Ah well, thanks anyway! :wink: And yes I suppose I really should, I’ve watched the movies but not the extended director’s cut versions.

  1. I highly recommend the extended versions. I haven’t watched the theatrical since, well, the theater or their very earliest DVD release when extended had not come out.

  2. Nitpick: The director’s cut was in the theater, at least according to Peter Jackson. Extended is…an alternative director’s cut that is just longer. He never felt like the theatrical was a studio version and that the real version is extended. I guess, until after the movies came out and New Line tried to steal money, he had a pretty good experience with creative freedom on the movies.

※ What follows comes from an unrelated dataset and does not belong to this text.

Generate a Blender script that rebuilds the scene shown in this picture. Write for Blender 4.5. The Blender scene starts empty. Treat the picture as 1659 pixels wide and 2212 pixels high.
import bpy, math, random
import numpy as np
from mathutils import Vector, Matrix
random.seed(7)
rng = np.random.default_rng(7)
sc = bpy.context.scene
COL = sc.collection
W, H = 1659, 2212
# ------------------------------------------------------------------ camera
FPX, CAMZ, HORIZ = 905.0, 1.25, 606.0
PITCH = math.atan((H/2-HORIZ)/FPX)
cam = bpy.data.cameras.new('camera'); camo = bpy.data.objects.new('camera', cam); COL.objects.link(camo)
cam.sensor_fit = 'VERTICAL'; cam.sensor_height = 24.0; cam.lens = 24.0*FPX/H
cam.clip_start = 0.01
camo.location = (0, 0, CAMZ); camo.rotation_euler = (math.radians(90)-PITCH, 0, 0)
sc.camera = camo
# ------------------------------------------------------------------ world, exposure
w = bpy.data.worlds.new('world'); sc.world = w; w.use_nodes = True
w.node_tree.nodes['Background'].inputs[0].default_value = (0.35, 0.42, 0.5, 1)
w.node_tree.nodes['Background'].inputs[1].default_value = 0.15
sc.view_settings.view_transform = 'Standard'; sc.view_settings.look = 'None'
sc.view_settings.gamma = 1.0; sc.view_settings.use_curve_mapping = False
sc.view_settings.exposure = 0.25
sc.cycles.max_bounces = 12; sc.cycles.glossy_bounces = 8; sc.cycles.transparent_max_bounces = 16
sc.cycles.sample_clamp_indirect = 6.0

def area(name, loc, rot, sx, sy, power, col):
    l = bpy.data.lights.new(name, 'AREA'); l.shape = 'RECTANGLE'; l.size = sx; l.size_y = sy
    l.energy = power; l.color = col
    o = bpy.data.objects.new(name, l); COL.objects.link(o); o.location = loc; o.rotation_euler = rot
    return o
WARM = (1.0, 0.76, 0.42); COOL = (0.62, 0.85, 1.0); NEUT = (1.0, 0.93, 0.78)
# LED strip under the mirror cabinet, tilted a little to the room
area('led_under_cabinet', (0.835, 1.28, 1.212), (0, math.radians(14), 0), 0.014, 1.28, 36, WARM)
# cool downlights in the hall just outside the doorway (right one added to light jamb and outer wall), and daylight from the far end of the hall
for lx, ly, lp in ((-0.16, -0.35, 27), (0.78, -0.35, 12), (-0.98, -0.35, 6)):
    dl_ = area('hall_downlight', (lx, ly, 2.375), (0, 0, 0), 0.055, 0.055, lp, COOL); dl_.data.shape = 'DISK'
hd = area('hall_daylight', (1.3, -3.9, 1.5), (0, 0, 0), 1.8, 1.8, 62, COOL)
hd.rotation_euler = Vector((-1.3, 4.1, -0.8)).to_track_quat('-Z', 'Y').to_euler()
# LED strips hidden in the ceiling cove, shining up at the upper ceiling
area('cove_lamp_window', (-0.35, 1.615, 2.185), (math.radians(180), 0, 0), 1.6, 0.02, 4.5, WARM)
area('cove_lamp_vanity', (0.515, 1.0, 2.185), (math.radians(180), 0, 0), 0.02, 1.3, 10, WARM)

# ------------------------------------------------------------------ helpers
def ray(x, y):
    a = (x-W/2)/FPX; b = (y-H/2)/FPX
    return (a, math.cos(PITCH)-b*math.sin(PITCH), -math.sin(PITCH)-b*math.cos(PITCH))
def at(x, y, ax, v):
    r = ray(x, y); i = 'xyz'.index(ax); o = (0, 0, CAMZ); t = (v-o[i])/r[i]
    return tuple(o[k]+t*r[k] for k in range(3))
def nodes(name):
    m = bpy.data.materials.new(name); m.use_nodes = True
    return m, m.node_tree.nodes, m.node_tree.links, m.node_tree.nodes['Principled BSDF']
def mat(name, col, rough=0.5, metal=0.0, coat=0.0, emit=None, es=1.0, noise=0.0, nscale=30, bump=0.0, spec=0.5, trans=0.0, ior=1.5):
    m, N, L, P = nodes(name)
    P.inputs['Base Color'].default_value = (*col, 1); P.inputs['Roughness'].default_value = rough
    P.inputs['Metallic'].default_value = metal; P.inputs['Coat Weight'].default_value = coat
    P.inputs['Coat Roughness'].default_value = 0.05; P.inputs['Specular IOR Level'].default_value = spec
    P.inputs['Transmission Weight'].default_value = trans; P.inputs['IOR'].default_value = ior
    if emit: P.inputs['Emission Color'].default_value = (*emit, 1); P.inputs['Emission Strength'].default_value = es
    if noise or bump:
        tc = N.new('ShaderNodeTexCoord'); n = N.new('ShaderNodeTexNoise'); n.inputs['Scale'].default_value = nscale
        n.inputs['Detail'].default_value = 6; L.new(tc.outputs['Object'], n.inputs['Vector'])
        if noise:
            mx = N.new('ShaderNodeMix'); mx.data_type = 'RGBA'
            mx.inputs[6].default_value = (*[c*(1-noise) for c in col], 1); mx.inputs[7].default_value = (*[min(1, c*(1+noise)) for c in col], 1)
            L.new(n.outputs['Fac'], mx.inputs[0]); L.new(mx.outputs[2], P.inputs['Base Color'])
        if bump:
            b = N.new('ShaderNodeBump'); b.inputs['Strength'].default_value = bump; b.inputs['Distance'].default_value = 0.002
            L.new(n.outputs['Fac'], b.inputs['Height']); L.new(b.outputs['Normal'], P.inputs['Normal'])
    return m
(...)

Thanks, I’ll have to check them out! And the whole directors / extended / super-ultra-special edition thing just confuses me to be honest, even video games have started doing that.

I just played Persona 5 Royal a few months ago. The “Royal” part was their version of extended/director’s cut.

Since this thread seems to be about minor questions/issues, am I the only one that finds themselves scratching their head in Fellowship of the Ring when Tolkien describes the hobbits first setting out from Hobbiton and there’s a sentence about a fox reflecting on how curious the hobbit’s presence was? You know the sentence I’m talking about? It always seemed to me like the thoughts of a woodland creature like Mr. Fox would be something you’d find in a children’s story, or at least the Hobbit at any rate. Seemed quite out of place in the LOTR epic.

Yeah, for the first few chapters, Tolkien was still feeling out just what sort of story it was. On the one hand, it’s a sequel to The Hobbit, which is a children’s story, but on the other, both The Hobbit and The Lord of the Rings are built on the foundation of his extensive, and adult, mytharium for Middle Earth. So it ends up starting off whimsical and childish, but then maturing.

I enjoy the fact that there’s no real religion in Middle Earth. There’s no need, people know unequivocally there’s a god. Some of the characters used to hang out with his angels. Others are his angels.

So Boromir, Legolas and Aragorn are all royalty or nobility of one sort or another ( as is Merry, I guess). Is Gimli a Prince of Dwarfs, or the like? His dad Gimli was one of Thorin’s companions, after all.

And Celeborn really married up, didn’t he? (Not a question, more of an observation.)

Merry and Pippin both.

Merry was related to the Master of Buckland, which if I recall correctly was a separate entity from the Shire. It was sort of a colonial plantation, owned and controlled by the Brandybuck family.

Pippin was part of the Took family, who were said to be less respectable than the Bagginses, but were far wealthier. The head of the Took family was nearly always elected Thane of the Shire.

Gimli was a third cousin once removed of king Dain II Ironfoot. Related to the royals, but far down the line of succession.